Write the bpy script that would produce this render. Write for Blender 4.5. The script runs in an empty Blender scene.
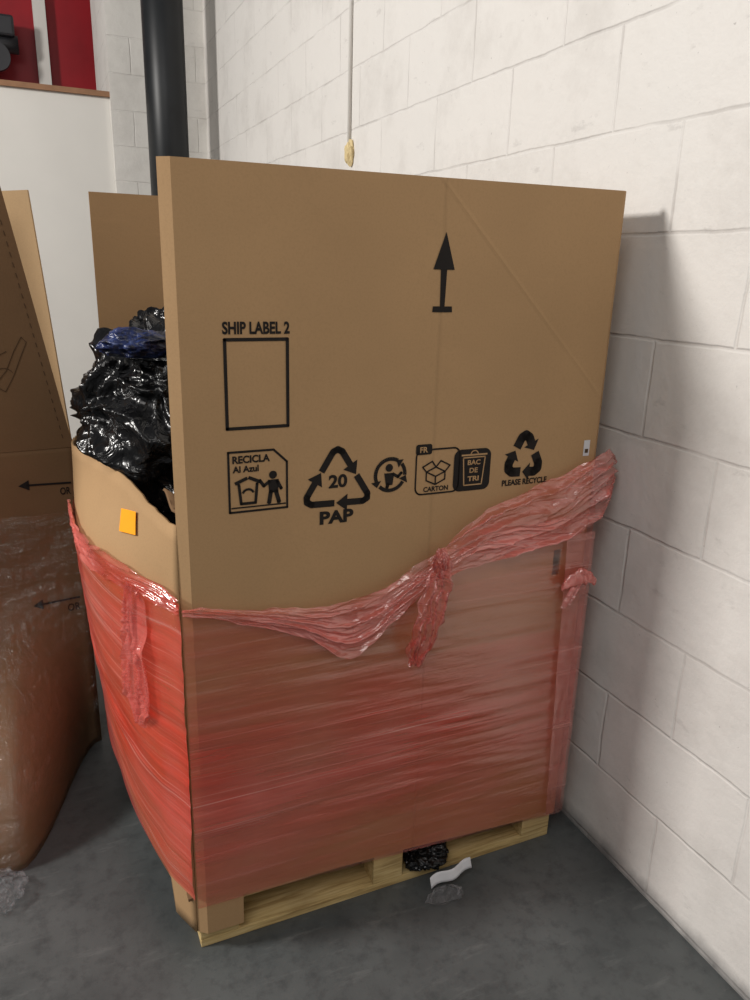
import bpy, bmesh, math, random
from mathutils import Vector, Matrix, noise
random.seed(7)
scene=bpy.context.scene
try:
    scene.view_settings.view_transform='Standard'
    scene.view_settings.look='None'
except Exception: pass

# ------------------------------------------------------------------ helpers
def link(o,parent=None):
    bpy.context.collection.objects.link(o)
    if parent: o.parent=parent
    return o
def empty(name):
    o=bpy.data.objects.new(name,None); o.empty_display_size=.1
    return link(o)
def mesh_obj(name,verts,faces,mat=None,parent=None,smooth=False):
    me=bpy.data.meshes.new(name); me.from_pydata([tuple(v) for v in verts],[],faces); me.update()
    bm=bmesh.new(); bm.from_mesh(me); bmesh.ops.recalc_face_normals(bm,faces=bm.faces); bm.to_mesh(me); bm.free()
    o=bpy.data.objects.new(name,me)
    if mat: me.materials.append(mat)
    if smooth:
        for p in me.polygons: p.use_smooth=True
    return link(o,parent)
def box(name,x0,x1,y0,y1,z0,z1,mat,parent=None,bevel=0.0):
    v=[(x,y,z) for x in (x0,x1) for y in (y0,y1) for z in (z0,z1)]
    f=[(0,1,3,2),(4,6,7,5),(0,4,5,1),(2,3,7,6),(0,2,6,4),(1,5,7,3)]
    o=mesh_obj(name,v,f,mat,parent)
    if bevel:
        b=o.modifiers.new("b","BEVEL"); b.width=bevel; b.segments=2
    return o
def cyl(name,p0,p1,r,mat,parent=None,n=32,r2=None):
    p0=Vector(p0);p1=Vector(p1); d=(p1-p0).normalized(); a=d.orthogonal().normalized(); b=d.cross(a)
    r2=r if r2 is None else r2
    v=[];f=[]
    for p,rr in((p0,r),(p1,r2)):
        for i in range(n):
            t=2*math.pi*i/n; v.append(p+a*rr*math.cos(t)+b*rr*math.sin(t))
    for i in range(n): f.append((i,(i+1)%n,n+(i+1)%n,n+i))
    f.append(tuple(range(n))); f.append(tuple(range(n,2*n)))
    o=mesh_obj(name,v,f,mat,parent)
    for p in o.data.polygons:
        if len(p.vertices)==4: p.use_smooth=True
    return o
def grid(name,nu,nv,fn,mat,parent=None,smooth=True,solid=0,skip=None):
    v=[fn(i/nu,j/nv) for j in range(nv+1) for i in range(nu+1)]
    f=[(j*(nu+1)+i,j*(nu+1)+i+1,(j+1)*(nu+1)+i+1,(j+1)*(nu+1)+i) for j in range(nv) for i in range(nu) if not(skip and skip(i,j))]
    me=bpy.data.meshes.new(name); me.from_pydata([tuple(a) for a in v],[],f); me.update()
    o=bpy.data.objects.new(name,me); me.materials.append(mat)
    if smooth:
        for p in me.polygons: p.use_smooth=True
    if solid:
        m=o.modifiers.new("s","SOLIDIFY"); m.thickness=solid; m.offset=0
    return link(o,parent)
def interp(tab,x):
    if x<=tab[0][0]: return tab[0][1]
    for (a,b),(c,d) in zip(tab,tab[1:]):
        if x<=c: return b+(d-b)*(x-a)/(c-a)
    return tab[-1][1]
def sinterp(tab,x):
    n=len(tab)
    if x<=tab[0][0]: return tab[0][1]
    if x>=tab[-1][0]: return tab[-1][1]
    for i in range(n-1):
        if x<=tab[i+1][0]:
            x0,y0=tab[i];x1,y1=tab[i+1]
            m0=((y1-tab[i-1][1])/(x1-tab[i-1][0])) if i>0 else (y1-y0)/(x1-x0)
            m1=((tab[i+2][1]-y0)/(tab[i+2][0]-x0)) if i<n-2 else (y1-y0)/(x1-x0)
            h=x1-x0;t=(x-x0)/h
            return (2*t**3-3*t*t+1)*y0+(t**3-2*t*t+t)*h*m0+(-2*t**3+3*t*t)*y1+(t**3-t*t)*h*m1
def fbm(p,o=4): return noise.fractal(Vector(p),1.0,2.0,o)
def ridge(p):
    return 1-abs(noise.noise(Vector(p)))*2
def sstep(a,b,x):
    t=max(0,min(1,(x-a)/(b-a))); return t*t*(3-2*t)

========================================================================

▸ Exercise aim
Write down every line from the opening of the listing to the line with "except Exception: pass", both included, and nothing else; the pictures are omitted.

▸ Response to this task
Write the bpy script that would produce this render. Write for Blender 4.5. The script runs in an empty Blender scene.
import bpy, bmesh, math, random
from mathutils import Vector, Matrix, noise
random.seed(7)
scene=bpy.context.scene
try:
    scene.view_settings.view_transform='Standard'
    scene.view_settings.look='None'
except Exception: pass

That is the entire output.